PROMPT
Retype the whole listing, please, keeping every line exact and dropping the pictures.

DATA EXTRACT
— start —

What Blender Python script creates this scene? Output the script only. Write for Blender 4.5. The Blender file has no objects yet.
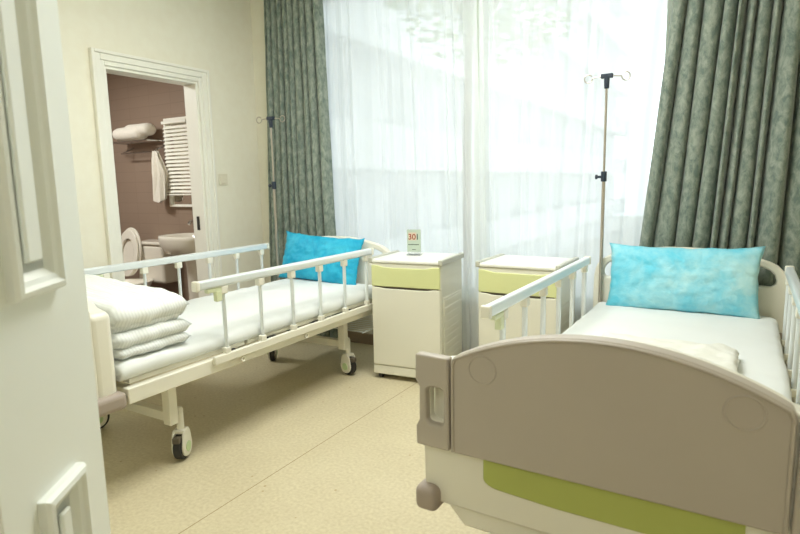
import bpy, bmesh, math, random
from mathutils import Vector, Matrix, noise
random.seed(7)
C = bpy.context.scene.collection
PI = math.pi
def lin(c):
    return tuple(((v/255)/12.92 if v/255 <= .04045 else ((v/255+.055)/1.055)**2.4) for v in c)

# ------------------------------------------------------------------ materials
def newmat(name):
    m = bpy.data.materials.new(name); m.use_nodes = True
    nt = m.node_tree; b = nt.nodes['Principled BSDF']
    return m, nt, b
def mat(name, rgb, rough=.5, metal=0., noise_amt=0., noise_scale=20., rgb2=None, bump=0., bscale=60., spec=.5, sheen=0., detail=4):
    m, nt, b = newmat(name)
    col = (*lin(rgb), 1)
    b.inputs['Base Color'].default_value = col
    b.inputs['Roughness'].default_value = rough; b.inputs['Metallic'].default_value = metal
    b.inputs['Specular IOR Level'].default_value = spec
    if sheen: b.inputs['Sheen Weight'].default_value = sheen; b.inputs['Sheen Roughness'].default_value = .4
    N, L = nt.nodes, nt.links
    tc = N.new('ShaderNodeTexCoord')
    if rgb2:
        n = N.new('ShaderNodeTexNoise'); n.inputs['Scale'].default_value = noise_scale; n.inputs['Detail'].default_value = detail
        L.new(tc.outputs['Object'], n.inputs['Vector'])
        r = N.new('ShaderNodeValToRGB'); r.color_ramp.elements[0].position = .5-.5*noise_amt; r.color_ramp.elements[1].position = .5+.5*noise_amt
        r.color_ramp.elements[0].color = col; r.color_ramp.elements[1].color = (*lin(rgb2), 1)
        L.new(n.outputs['Fac'], r.inputs['Fac']); L.new(r.outputs['Color'], b.inputs['Base Color'])
    if bump:
        n2 = N.new('ShaderNodeTexNoise'); n2.inputs['Scale'].default_value = bscale; n2.inputs['Detail'].default_value = 5
        L.new(tc.outputs['Object'], n2.inputs['Vector'])
        bp = N.new('ShaderNodeBump'); bp.inputs['Strength'].default_value = bump; bp.inputs['Distance'].default_value = .01
        L.new(n2.outputs['Fac'], bp.inputs['Height']); L.new(bp.outputs['Normal'], b.inputs['Normal'])
    return m

M = {}
M['wall'] = mat('cream_wallpaper', (236,232,215), .75, rgb2=(238,235,219), noise_amt=.3, noise_scale=14, bump=.08, bscale=30, detail=6)
M['white_paint'] = mat('white_painted_wood', (240,243,238), .35, rgb2=(237,240,234), noise_amt=.5, noise_scale=3)
M['casing'] = mat('ivory_painted_wood', (241,240,230), .4, rgb2=(239,237,227), noise_amt=.5, noise_scale=4)
M['ceiling'] = mat('white_ceiling_paint', (236,236,228), .9, rgb2=(232,232,224), noise_amt=.5, noise_scale=5)
M['parapet'] = mat('pale_parapet_paint', (214,212,200), .7, rgb2=(206,204,192), noise_amt=.5, noise_scale=6)
M['baseboard'] = mat('grey_brown_baseboard', (150,132,112), .5, rgb2=(140,122,104), noise_amt=.5, noise_scale=8)
M['cream'] = mat('cream_plastic', (229,226,212), .38, rgb2=(226,223,209), noise_amt=.5, noise_scale=3)
M['creamframe'] = mat('cream_powder_coated_steel', (229,226,212), .35, rgb2=(226,223,209), noise_amt=.5, noise_scale=5)
M['taupe'] = mat('taupe_plastic', (182,173,161), .42, rgb2=(178,169,157), noise_amt=.5, noise_scale=4, bump=.03, bscale=300)
M['bumper'] = mat('taupe_rubbery_plastic', (166,153,142), .55, rgb2=(160,147,136), noise_amt=.5, noise_scale=8)
M['lime'] = mat('lime_green_plastic', (174,183,98), .35, rgb2=(170,179,94), noise_amt=.5, noise_scale=4)
M['limelight'] = mat('pale_lime_drawer_plastic', (214,218,160), .35, rgb2=(210,214,156), noise_amt=.5, noise_scale=4)
M['cabinet'] = mat('cream_cabinet_plastic', (224,222,207), .35, rgb2=(221,219,204), noise_amt=.5, noise_scale=3)
M['cabtop'] = mat('white_cabinet_top', (236,236,230), .25, rgb2=(232,232,226), noise_amt=.5, noise_scale=3)
M['cabedge'] = mat('pale_grey_edge_plastic', (186,186,172), .35, rgb2=(180,180,166), noise_amt=.5, noise_scale=3)
M['alu'] = mat('white_anodised_aluminium', (226,231,232), .28, .25, rgb2=(220,226,228), noise_amt=.5, noise_scale=3)
M['chrome'] = mat('chrome', (205,205,205), .18, 1., rgb2=(195,195,195), noise_amt=.5, noise_scale=3)
M['steel'] = mat('brushed_steel_tube', (196,188,176), .32, .85, rgb2=(186,178,166), noise_amt=.5, noise_scale=30)
M['darkplastic'] = mat('dark_blue_black_plastic', (44,56,70), .4, rgb2=(38,48,62), noise_amt=.5, noise_scale=8)
M['black'] = mat('black_rubber', (38,36,36), .6, rgb2=(46,44,42), noise_amt=.5, noise_scale=30)
M['gap'] = mat('recess_shade_and_pedal', (96,88,74), .6, rgb2=(90,82,70), noise_amt=.5, noise_scale=8)  # dark tone paints the recess shade, and colours the brake pedal
M['mint'] = mat('pale_mint_brake_disc', (196,216,168), .4, rgb2=(190,210,162), noise_amt=.5, noise_scale=8)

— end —

EXPECTED ANSWER
What Blender Python script creates this scene? Output the script only. Write for Blender 4.5. The Blender file has no objects yet.
import bpy, bmesh, math, random
from mathutils import Vector, Matrix, noise
random.seed(7)
C = bpy.context.scene.collection
PI = math.pi
def lin(c):
    return tuple(((v/255)/12.92 if v/255 <= .04045 else ((v/255+.055)/1.055)**2.4) for v in c)

# ------------------------------------------------------------------ materials
def newmat(name):
    m = bpy.data.materials.new(name); m.use_nodes = True
    nt = m.node_tree; b = nt.nodes['Principled BSDF']
    return m, nt, b
def mat(name, rgb, rough=.5, metal=0., noise_amt=0., noise_scale=20., rgb2=None, bump=0., bscale=60., spec=.5, sheen=0., detail=4):
    m, nt, b = newmat(name)
    col = (*lin(rgb), 1)
    b.inputs['Base Color'].default_value = col
    b.inputs['Roughness'].default_value = rough; b.inputs['Metallic'].default_value = metal
    b.inputs['Specular IOR Level'].default_value = spec
    if sheen: b.inputs['Sheen Weight'].default_value = sheen; b.inputs['Sheen Roughness'].default_value = .4
    N, L = nt.nodes, nt.links
    tc = N.new('ShaderNodeTexCoord')
    if rgb2:
        n = N.new('ShaderNodeTexNoise'); n.inputs['Scale'].default_value = noise_scale; n.inputs['Detail'].default_value = detail
        L.new(tc.outputs['Object'], n.inputs['Vector'])
        r = N.new('ShaderNodeValToRGB'); r.color_ramp.elements[0].position = .5-.5*noise_amt; r.color_ramp.elements[1].position = .5+.5*noise_amt
        r.color_ramp.elements[0].color = col; r.color_ramp.elements[1].color = (*lin(rgb2), 1)
        L.new(n.outputs['Fac'], r.inputs['Fac']); L.new(r.outputs['Color'], b.inputs['Base Color'])
    if bump:
        n2 = N.new('ShaderNodeTexNoise'); n2.inputs['Scale'].default_value = bscale; n2.inputs['Detail'].default_value = 5
        L.new(tc.outputs['Object'], n2.inputs['Vector'])
        bp = N.new('ShaderNodeBump'); bp.inputs['Strength'].default_value = bump; bp.inputs['Distance'].default_value = .01
        L.new(n2.outputs['Fac'], bp.inputs['Height']); L.new(bp.outputs['Normal'], b.inputs['Normal'])
    return m

M = {}
M['wall'] = mat('cream_wallpaper', (236,232,215), .75, rgb2=(238,235,219), noise_amt=.3, noise_scale=14, bump=.08, bscale=30, detail=6)
M['white_paint'] = mat('white_painted_wood', (240,243,238), .35, rgb2=(237,240,234), noise_amt=.5, noise_scale=3)
M['casing'] = mat('ivory_painted_wood', (241,240,230), .4, rgb2=(239,237,227), noise_amt=.5, noise_scale=4)
M['ceiling'] = mat('white_ceiling_paint', (236,236,228), .9, rgb2=(232,232,224), noise_amt=.5, noise_scale=5)
M['parapet'] = mat('pale_parapet_paint', (214,212,200), .7, rgb2=(206,204,192), noise_amt=.5, noise_scale=6)
M['baseboard'] = mat('grey_brown_baseboard', (150,132,112), .5, rgb2=(140,122,104), noise_amt=.5, noise_scale=8)
M['cream'] = mat('cream_plastic', (229,226,212), .38, rgb2=(226,223,209), noise_amt=.5, noise_scale=3)
M['creamframe'] = mat('cream_powder_coated_steel', (229,226,212), .35, rgb2=(226,223,209), noise_amt=.5, noise_scale=5)
M['taupe'] = mat('taupe_plastic', (182,173,161), .42, rgb2=(178,169,157), noise_amt=.5, noise_scale=4, bump=.03, bscale=300)
M['bumper'] = mat('taupe_rubbery_plastic', (166,153,142), .55, rgb2=(160,147,136), noise_amt=.5, noise_scale=8)
M['lime'] = mat('lime_green_plastic', (174,183,98), .35, rgb2=(170,179,94), noise_amt=.5, noise_scale=4)
M['limelight'] = mat('pale_lime_drawer_plastic', (214,218,160), .35, rgb2=(210,214,156), noise_amt=.5, noise_scale=4)
M['cabinet'] = mat('cream_cabinet_plastic', (224,222,207), .35, rgb2=(221,219,204), noise_amt=.5, noise_scale=3)
M['cabtop'] = mat('white_cabinet_top', (236,236,230), .25, rgb2=(232,232,226), noise_amt=.5, noise_scale=3)
M['cabedge'] = mat('pale_grey_edge_plastic', (186,186,172), .35, rgb2=(180,180,166), noise_amt=.5, noise_scale=3)
M['alu'] = mat('white_anodised_aluminium', (226,231,232), .28, .25, rgb2=(220,226,228), noise_amt=.5, noise_scale=3)
M['chrome'] = mat('chrome', (205,205,205), .18, 1., rgb2=(195,195,195), noise_amt=.5, noise_scale=3)
M['steel'] = mat('brushed_steel_tube', (196,188,176), .32, .85, rgb2=(186,178,166), noise_amt=.5, noise_scale=30)
M['darkplastic'] = mat('dark_blue_black_plastic', (44,56,70), .4, rgb2=(38,48,62), noise_amt=.5, noise_scale=8)
M['black'] = mat('black_rubber', (38,36,36), .6, rgb2=(46,44,42), noise_amt=.5, noise_scale=30)
M['gap'] = mat('recess_shade_and_pedal', (96,88,74), .6, rgb2=(90,82,70), noise_amt=.5, noise_scale=8)  # dark tone paints the recess shade, and colours the brake pedal
M['mint'] = mat('pale_mint_brake_disc', (196,216,168), .4, rgb2=(190,210,162), noise_amt=.5, noise_scale=8)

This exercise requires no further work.